**Do this**
Reproduce every entry exactly as shown.

[Records excerpted from a collection]
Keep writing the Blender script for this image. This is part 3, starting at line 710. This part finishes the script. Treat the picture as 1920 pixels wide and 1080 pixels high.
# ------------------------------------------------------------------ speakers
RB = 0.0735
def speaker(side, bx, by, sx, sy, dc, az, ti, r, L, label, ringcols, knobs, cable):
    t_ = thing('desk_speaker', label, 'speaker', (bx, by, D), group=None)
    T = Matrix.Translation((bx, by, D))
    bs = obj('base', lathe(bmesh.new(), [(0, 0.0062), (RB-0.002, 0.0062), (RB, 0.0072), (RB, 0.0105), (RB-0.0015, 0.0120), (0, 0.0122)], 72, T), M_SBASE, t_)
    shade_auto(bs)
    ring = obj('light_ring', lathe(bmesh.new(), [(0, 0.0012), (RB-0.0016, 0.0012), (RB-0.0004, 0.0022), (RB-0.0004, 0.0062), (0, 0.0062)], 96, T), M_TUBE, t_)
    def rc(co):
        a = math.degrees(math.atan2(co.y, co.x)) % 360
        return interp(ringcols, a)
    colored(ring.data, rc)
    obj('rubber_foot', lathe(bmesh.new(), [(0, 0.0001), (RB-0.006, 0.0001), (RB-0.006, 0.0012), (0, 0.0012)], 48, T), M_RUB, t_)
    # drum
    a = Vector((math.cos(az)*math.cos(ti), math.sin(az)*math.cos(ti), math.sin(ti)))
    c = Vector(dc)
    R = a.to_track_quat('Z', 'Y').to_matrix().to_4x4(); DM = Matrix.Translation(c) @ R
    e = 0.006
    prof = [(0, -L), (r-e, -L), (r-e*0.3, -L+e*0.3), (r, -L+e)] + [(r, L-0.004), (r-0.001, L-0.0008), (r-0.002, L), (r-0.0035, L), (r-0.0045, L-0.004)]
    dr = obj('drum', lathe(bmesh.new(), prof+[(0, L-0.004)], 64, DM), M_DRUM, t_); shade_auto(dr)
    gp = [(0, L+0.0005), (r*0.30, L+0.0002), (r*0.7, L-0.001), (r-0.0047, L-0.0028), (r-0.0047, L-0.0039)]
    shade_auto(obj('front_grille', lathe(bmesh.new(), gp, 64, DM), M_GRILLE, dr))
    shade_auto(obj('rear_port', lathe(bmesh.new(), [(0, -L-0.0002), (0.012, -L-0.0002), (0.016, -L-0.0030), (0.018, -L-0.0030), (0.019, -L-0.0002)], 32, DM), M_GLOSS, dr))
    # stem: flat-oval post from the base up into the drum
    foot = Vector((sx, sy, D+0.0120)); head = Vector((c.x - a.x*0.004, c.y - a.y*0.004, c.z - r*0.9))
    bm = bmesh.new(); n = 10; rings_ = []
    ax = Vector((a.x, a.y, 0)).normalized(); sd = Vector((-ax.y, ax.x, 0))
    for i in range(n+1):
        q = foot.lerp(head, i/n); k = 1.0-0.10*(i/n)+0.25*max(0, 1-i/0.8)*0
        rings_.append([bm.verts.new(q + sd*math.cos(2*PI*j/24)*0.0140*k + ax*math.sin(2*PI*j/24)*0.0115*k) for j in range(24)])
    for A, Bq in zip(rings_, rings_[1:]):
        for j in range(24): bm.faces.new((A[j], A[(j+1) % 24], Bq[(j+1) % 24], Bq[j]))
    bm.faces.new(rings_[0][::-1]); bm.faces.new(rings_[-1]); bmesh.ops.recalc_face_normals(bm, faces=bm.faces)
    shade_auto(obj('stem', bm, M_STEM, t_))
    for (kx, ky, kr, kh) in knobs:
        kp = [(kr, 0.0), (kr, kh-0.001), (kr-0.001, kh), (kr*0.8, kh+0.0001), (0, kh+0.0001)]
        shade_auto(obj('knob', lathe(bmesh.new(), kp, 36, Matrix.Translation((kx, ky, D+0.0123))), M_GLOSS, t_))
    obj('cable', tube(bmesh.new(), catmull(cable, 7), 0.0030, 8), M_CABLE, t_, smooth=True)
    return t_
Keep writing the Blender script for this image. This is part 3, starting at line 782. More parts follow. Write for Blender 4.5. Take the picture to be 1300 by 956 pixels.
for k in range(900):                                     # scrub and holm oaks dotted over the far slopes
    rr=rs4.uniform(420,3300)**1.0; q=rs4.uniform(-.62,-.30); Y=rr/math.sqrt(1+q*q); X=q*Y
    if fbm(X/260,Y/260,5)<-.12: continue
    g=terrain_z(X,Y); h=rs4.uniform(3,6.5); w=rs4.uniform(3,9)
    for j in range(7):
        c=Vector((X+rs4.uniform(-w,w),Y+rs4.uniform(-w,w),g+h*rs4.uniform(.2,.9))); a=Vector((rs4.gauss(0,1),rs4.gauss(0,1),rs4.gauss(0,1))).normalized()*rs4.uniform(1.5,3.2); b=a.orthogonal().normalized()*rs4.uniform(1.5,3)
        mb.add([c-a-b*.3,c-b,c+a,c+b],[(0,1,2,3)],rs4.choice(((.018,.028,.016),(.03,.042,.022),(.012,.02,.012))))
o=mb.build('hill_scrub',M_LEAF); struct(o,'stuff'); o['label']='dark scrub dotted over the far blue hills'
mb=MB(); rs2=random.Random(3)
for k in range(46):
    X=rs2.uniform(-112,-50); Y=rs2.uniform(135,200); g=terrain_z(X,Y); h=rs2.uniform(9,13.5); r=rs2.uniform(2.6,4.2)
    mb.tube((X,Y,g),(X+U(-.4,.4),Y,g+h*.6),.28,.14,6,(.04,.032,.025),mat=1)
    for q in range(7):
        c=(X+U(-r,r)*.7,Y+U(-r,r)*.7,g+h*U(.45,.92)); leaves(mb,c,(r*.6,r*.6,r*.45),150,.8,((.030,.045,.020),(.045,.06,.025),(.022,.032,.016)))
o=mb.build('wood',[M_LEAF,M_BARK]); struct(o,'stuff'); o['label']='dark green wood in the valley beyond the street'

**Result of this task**
Keep writing the Blender script for this image. This is part 3, starting at line 710. This part finishes the script. Treat the picture as 1920 pixels wide and 1080 pixels high.
# ------------------------------------------------------------------ speakers
RB = 0.0735
def speaker(side, bx, by, sx, sy, dc, az, ti, r, L, label, ringcols, knobs, cable):
    t_ = thing('desk_speaker', label, 'speaker', (bx, by, D), group=None)
    T = Matrix.Translation((bx, by, D))
    bs = obj('base', lathe(bmesh.new(), [(0, 0.0062), (RB-0.002, 0.0062), (RB, 0.0072), (RB, 0.0105), (RB-0.0015, 0.0120), (0, 0.0122)], 72, T), M_SBASE, t_)
    shade_auto(bs)
    ring = obj('light_ring', lathe(bmesh.new(), [(0, 0.0012), (RB-0.0016, 0.0012), (RB-0.0004, 0.0022), (RB-0.0004, 0.0062), (0, 0.0062)], 96, T), M_TUBE, t_)
    def rc(co):
        a = math.degrees(math.atan2(co.y, co.x)) % 360
        return interp(ringcols, a)
    colored(ring.data, rc)
    obj('rubber_foot', lathe(bmesh.new(), [(0, 0.0001), (RB-0.006, 0.0001), (RB-0.006, 0.0012), (0, 0.0012)], 48, T), M_RUB, t_)
    # drum
    a = Vector((math.cos(az)*math.cos(ti), math.sin(az)*math.cos(ti), math.sin(ti)))
    c = Vector(dc)
    R = a.to_track_quat('Z', 'Y').to_matrix().to_4x4(); DM = Matrix.Translation(c) @ R
    e = 0.006
    prof = [(0, -L), (r-e, -L), (r-e*0.3, -L+e*0.3), (r, -L+e)] + [(r, L-0.004), (r-0.001, L-0.0008), (r-0.002, L), (r-0.0035, L), (r-0.0045, L-0.004)]
    dr = obj('drum', lathe(bmesh.new(), prof+[(0, L-0.004)], 64, DM), M_DRUM, t_); shade_auto(dr)
    gp = [(0, L+0.0005), (r*0.30, L+0.0002), (r*0.7, L-0.001), (r-0.0047, L-0.0028), (r-0.0047, L-0.0039)]
    shade_auto(obj('front_grille', lathe(bmesh.new(), gp, 64, DM), M_GRILLE, dr))
    shade_auto(obj('rear_port', lathe(bmesh.new(), [(0, -L-0.0002), (0.012, -L-0.0002), (0.016, -L-0.0030), (0.018, -L-0.0030), (0.019, -L-0.0002)], 32, DM), M_GLOSS, dr))
    # stem: flat-oval post from the base up into the drum
    foot = Vector((sx, sy, D+0.0120)); head = Vector((c.x - a.x*0.004, c.y - a.y*0.004, c.z - r*0.9))
    bm = bmesh.new(); n = 10; rings_ = []
    ax = Vector((a.x, a.y, 0)).normalized(); sd = Vector((-ax.y, ax.x, 0))
    for i in range(n+1):
        q = foot.lerp(head, i/n); k = 1.0-0.10*(i/n)+0.25*max(0, 1-i/0.8)*0
        rings_.append([bm.verts.new(q + sd*math.cos(2*PI*j/24)*0.0140*k + ax*math.sin(2*PI*j/24)*0.0115*k) for j in range(24)])
    for A, Bq in zip(rings_, rings_[1:]):
        for j in range(24): bm.faces.new((A[j], A[(j+1) % 24], Bq[(j+1) % 24], Bq[j]))
    bm.faces.new(rings_[0][::-1]); bm.faces.new(rings_[-1]); bmesh.ops.recalc_face_normals(bm, faces=bm.faces)
    shade_auto(obj('stem', bm, M_STEM, t_))
    for (kx, ky, kr, kh) in knobs:
        kp = [(kr, 0.0), (kr, kh-0.001), (kr-0.001, kh), (kr*0.8, kh+0.0001), (0, kh+0.0001)]
        shade_auto(obj('knob', lathe(bmesh.new(), kp, 36, Matrix.Translation((kx, ky, D+0.0123))), M_GLOSS, t_))
    obj('cable', tube(bmesh.new(), catmull(cable, 7), 0.0030, 8), M_CABLE, t_, smooth=True)
    return t_
Keep writing the Blender script for this image. This is part 3, starting at line 782. More parts follow. Write for Blender 4.5. Take the picture to be 1300 by 956 pixels.
for k in range(900):                                     # scrub and holm oaks dotted over the far slopes
    rr=rs4.uniform(420,3300)**1.0; q=rs4.uniform(-.62,-.30); Y=rr/math.sqrt(1+q*q); X=q*Y
    if fbm(X/260,Y/260,5)<-.12: continue
    g=terrain_z(X,Y); h=rs4.uniform(3,6.5); w=rs4.uniform(3,9)
    for j in range(7):
        c=Vector((X+rs4.uniform(-w,w),Y+rs4.uniform(-w,w),g+h*rs4.uniform(.2,.9))); a=Vector((rs4.gauss(0,1),rs4.gauss(0,1),rs4.gauss(0,1))).normalized()*rs4.uniform(1.5,3.2); b=a.orthogonal().normalized()*rs4.uniform(1.5,3)
        mb.add([c-a-b*.3,c-b,c+a,c+b],[(0,1,2,3)],rs4.choice(((.018,.028,.016),(.03,.042,.022),(.012,.02,.012))))
o=mb.build('hill_scrub',M_LEAF); struct(o,'stuff'); o['label']='dark scrub dotted over the far blue hills'
mb=MB(); rs2=random.Random(3)
for k in range(46):
    X=rs2.uniform(-112,-50); Y=rs2.uniform(135,200); g=terrain_z(X,Y); h=rs2.uniform(9,13.5); r=rs2.uniform(2.6,4.2)
    mb.tube((X,Y,g),(X+U(-.4,.4),Y,g+h*.6),.28,.14,6,(.04,.032,.025),mat=1)
    for q in range(7):
        c=(X+U(-r,r)*.7,Y+U(-r,r)*.7,g+h*U(.45,.92)); leaves(mb,c,(r*.6,r*.6,r*.45),150,.8,((.030,.045,.020),(.045,.06,.025),(.022,.032,.016)))
o=mb.build('wood',[M_LEAF,M_BARK]); struct(o,'stuff'); o['label']='dark green wood in the valley beyond the street'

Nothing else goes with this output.